Avatar is now 2:nd on the worldwide Box Office list. James Cameron can now call himself King of the world AND universe.
| 1 | Titanic | $1,842.9 | 1997 | |||||
| 2 | Avatar | $1,131.8 | 2009 | |||||
| 3 | The Lord of the Rings: The Return of the King | $1,119.1 | 2003 | |||||
| 4 | Pirates of the Caribbean: Dead Man’s Chest | $1,066.2 | 2006 | |||||
| 5 | The Dark Knight | $1,001.9 | 2008 |
Avatar also broke records when opening in China this Monday.
BEIJING (Hollywood Reporter) – Despite record snowfall and bitter cold, “Avatar” burned up China’s box office, earning about $5 million Monday to set a record for a weekday opening here, Twentieth Century Fox said.
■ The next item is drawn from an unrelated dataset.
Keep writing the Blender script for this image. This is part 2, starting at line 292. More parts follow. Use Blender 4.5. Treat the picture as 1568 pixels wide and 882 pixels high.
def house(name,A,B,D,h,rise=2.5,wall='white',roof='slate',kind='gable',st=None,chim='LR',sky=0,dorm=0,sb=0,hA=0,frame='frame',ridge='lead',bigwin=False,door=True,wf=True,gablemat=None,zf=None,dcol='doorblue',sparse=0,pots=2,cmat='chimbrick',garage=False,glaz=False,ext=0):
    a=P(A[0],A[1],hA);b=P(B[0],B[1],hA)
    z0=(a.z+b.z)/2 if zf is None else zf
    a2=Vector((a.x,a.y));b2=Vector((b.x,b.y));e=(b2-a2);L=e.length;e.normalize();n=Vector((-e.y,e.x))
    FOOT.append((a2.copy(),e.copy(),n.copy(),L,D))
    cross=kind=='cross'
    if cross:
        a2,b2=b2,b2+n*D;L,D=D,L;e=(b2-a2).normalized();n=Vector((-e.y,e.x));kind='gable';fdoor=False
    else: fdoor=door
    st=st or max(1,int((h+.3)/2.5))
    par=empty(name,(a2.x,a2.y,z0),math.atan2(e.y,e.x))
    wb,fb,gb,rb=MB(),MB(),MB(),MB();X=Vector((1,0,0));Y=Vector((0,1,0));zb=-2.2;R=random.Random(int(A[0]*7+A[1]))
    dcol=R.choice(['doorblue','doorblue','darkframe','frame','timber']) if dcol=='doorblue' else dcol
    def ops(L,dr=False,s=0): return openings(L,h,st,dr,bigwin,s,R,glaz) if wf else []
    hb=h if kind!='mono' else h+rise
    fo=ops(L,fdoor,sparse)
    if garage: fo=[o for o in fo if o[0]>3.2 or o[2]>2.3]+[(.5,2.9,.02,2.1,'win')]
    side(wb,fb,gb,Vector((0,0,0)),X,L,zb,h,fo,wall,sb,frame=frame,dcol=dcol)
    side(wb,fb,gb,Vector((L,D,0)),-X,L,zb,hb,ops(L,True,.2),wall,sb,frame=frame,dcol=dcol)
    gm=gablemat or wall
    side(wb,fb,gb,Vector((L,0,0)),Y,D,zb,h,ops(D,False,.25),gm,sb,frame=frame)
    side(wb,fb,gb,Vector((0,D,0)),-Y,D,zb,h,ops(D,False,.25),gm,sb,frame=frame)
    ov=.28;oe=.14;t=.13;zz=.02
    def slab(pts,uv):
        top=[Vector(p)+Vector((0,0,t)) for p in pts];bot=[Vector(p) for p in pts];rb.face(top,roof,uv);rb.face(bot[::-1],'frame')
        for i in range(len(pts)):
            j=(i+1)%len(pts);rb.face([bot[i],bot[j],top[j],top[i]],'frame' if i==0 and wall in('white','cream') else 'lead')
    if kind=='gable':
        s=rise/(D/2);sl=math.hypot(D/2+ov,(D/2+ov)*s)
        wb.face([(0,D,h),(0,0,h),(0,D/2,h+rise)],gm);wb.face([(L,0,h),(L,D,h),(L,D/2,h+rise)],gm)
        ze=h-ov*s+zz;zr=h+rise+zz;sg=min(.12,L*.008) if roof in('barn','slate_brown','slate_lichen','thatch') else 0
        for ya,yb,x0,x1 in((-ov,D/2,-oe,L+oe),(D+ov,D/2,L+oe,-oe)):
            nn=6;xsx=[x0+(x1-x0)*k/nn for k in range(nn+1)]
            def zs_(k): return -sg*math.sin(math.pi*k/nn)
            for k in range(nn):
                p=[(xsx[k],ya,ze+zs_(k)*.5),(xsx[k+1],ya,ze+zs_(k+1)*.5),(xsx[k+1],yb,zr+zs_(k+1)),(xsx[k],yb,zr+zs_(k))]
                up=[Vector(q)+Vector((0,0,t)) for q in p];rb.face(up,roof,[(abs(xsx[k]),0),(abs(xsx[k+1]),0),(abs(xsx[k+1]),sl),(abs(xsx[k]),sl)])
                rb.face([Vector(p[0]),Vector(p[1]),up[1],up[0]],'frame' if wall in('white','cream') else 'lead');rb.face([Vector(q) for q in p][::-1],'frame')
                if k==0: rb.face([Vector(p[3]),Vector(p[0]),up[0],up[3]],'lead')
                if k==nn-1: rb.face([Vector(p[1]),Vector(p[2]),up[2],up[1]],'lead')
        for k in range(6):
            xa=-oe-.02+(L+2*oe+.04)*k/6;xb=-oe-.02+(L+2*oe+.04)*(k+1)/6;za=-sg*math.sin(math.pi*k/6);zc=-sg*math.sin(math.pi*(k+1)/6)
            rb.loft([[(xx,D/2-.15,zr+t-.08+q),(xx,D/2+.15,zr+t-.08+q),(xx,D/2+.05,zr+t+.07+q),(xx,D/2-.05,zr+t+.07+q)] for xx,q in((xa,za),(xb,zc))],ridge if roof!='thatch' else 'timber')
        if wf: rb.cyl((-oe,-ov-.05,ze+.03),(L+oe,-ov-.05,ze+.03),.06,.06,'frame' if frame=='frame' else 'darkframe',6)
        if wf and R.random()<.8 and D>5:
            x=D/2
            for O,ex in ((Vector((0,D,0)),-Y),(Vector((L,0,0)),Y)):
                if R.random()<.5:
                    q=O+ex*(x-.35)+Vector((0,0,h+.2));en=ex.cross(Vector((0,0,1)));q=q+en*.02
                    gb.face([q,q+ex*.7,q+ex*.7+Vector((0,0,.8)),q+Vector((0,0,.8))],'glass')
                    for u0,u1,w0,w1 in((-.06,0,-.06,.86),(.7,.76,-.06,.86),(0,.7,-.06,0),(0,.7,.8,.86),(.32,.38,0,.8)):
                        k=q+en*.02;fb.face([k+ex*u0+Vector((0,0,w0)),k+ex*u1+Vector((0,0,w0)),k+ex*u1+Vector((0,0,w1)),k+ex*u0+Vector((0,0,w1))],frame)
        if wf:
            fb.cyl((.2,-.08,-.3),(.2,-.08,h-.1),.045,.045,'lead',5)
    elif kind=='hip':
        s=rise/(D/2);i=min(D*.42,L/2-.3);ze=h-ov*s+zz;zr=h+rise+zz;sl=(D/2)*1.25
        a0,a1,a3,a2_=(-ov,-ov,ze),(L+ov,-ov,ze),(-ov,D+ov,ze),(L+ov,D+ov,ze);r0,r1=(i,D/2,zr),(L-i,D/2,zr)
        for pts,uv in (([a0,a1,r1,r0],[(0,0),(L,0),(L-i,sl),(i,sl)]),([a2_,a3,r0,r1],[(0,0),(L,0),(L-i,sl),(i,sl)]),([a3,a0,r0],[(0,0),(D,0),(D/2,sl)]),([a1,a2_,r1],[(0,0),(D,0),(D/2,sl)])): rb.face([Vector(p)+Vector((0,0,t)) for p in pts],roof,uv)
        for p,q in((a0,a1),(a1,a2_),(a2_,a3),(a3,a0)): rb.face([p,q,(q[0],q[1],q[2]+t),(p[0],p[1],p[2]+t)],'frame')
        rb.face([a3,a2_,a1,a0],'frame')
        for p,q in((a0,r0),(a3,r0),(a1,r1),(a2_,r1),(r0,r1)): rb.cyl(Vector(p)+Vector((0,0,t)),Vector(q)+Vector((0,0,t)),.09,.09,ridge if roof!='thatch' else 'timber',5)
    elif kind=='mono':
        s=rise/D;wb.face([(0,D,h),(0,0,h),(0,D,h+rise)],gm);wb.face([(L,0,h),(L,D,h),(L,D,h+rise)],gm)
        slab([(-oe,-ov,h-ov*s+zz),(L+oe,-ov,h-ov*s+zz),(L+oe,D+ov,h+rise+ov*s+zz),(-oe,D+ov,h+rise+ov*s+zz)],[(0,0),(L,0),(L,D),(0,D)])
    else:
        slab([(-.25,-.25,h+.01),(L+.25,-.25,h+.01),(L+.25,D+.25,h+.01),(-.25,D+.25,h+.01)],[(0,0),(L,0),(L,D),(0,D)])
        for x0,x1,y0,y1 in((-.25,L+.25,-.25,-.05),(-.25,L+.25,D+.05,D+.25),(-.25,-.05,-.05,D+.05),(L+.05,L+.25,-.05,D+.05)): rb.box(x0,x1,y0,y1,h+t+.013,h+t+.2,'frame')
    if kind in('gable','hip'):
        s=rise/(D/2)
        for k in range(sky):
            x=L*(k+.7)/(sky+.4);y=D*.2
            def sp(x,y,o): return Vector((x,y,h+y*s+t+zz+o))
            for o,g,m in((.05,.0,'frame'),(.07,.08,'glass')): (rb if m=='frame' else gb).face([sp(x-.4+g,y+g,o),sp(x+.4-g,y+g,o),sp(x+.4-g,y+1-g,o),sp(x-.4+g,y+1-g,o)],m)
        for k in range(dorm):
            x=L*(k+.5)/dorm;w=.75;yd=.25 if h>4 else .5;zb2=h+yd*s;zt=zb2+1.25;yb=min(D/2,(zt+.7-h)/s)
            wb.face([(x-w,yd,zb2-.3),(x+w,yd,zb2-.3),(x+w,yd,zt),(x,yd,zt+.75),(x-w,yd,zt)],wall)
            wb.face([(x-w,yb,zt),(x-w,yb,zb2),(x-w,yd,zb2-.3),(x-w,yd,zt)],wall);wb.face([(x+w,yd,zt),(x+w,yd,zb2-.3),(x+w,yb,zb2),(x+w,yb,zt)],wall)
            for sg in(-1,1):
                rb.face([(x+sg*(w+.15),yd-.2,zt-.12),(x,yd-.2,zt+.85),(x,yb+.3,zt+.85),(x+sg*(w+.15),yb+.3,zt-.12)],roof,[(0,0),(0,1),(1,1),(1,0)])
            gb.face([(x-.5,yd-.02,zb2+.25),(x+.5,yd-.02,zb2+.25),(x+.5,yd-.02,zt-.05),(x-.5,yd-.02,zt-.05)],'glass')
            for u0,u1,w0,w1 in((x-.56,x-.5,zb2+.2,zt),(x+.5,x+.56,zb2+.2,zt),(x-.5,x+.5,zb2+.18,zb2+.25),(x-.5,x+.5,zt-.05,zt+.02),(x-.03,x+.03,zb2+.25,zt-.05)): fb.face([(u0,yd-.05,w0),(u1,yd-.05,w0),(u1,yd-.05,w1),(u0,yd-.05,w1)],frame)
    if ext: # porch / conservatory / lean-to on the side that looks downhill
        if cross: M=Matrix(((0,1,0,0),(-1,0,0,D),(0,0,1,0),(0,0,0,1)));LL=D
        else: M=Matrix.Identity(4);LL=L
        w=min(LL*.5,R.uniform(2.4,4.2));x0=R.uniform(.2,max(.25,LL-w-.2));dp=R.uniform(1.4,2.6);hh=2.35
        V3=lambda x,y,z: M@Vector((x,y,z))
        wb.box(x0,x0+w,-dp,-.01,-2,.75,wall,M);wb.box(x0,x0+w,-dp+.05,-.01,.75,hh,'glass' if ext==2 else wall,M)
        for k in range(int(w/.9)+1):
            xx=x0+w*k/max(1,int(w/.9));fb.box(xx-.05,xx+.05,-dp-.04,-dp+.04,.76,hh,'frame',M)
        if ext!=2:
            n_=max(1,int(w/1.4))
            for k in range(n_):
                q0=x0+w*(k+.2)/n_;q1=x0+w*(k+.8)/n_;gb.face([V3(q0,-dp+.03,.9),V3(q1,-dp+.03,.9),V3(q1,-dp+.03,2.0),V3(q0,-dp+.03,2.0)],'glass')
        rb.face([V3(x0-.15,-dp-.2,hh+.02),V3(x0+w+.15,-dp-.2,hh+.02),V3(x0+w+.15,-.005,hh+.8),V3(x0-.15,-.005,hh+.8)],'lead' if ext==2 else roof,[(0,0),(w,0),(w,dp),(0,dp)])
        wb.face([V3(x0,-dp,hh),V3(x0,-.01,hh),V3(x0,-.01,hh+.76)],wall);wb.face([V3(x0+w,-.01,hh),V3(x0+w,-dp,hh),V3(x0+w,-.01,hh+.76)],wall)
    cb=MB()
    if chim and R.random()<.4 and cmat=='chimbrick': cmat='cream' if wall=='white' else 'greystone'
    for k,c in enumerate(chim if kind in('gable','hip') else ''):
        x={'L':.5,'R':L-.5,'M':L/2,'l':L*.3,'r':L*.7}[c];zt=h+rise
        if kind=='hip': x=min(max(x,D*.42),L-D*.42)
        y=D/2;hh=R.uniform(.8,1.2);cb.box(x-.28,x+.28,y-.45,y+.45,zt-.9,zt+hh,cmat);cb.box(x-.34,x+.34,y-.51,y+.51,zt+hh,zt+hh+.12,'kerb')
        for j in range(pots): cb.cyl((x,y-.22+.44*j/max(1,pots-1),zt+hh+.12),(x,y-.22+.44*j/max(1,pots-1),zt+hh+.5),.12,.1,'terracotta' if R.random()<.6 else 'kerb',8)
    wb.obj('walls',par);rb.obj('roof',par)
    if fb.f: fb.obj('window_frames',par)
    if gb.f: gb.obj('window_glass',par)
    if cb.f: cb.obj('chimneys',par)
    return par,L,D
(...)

The 22nd century sci-fi movie could be on its way to confirming China as the 21st century’s second-biggest territory for Hollywood blockbusters outside North America.
Although nearly a foot of snow blanketed China’s capital on Sunday and James Cameron’s $1 billion global box office hit didn’t premiere here until midnight that night, moviegoers still lined up in near-zero temperatures for half-price 40 yuan tickets ($5.85) and sold out the show at the Sanlitun Megabox theater.
“The theater was packed with people coming in freezing, bundled up in hats and coats and scarves,” a Megabox ticket seller said on Monday afternoon.
A Monday 4 p.m. show at the Megabox sold out of full-price 80 yuan ($11.71) tickets largely because the heaviest snowfall since 1951 closed Beijing offices and schools, extending the winter weekend.
“Avatar” enjoyed a nationwide cross-media promotion in China, including Cameron’s December 23 appearance in Beijing.
The director is well-known to Chinese for “Titanic,” which grossed $52.7 million here in 1998, a record that was only broken last July, by “Transformers: Revenge of the Fallen.” The “Transformers” sequel earned 400 million yuan $59 million, making China its No. 2 territory outside North America. “2012″ eclipsed that mark last month, earning $67 million.
Weng Li, spokesman for state-run distributor China Film Group Corp, told news portal Sina.com on Monday that “Avatar” would “create a boxoffice record of 500 million yuan easily.” That’s a projected $73 million, of which Fox will be allowed by Chinese law to keep roughly 15%, or $11 million.
China’s boxoffice is still small compared with North America’s Government data showed revenue rose from 920 million yuan in 2003 to 4.3 billion yuan ($630 million) in 2008, when China had about 4,000 screens, a number expected to reach 6,000 by 2011. By comparison, in the U.S. in 2008, movies grossed $9.8 billion on roughly 40,000 screens.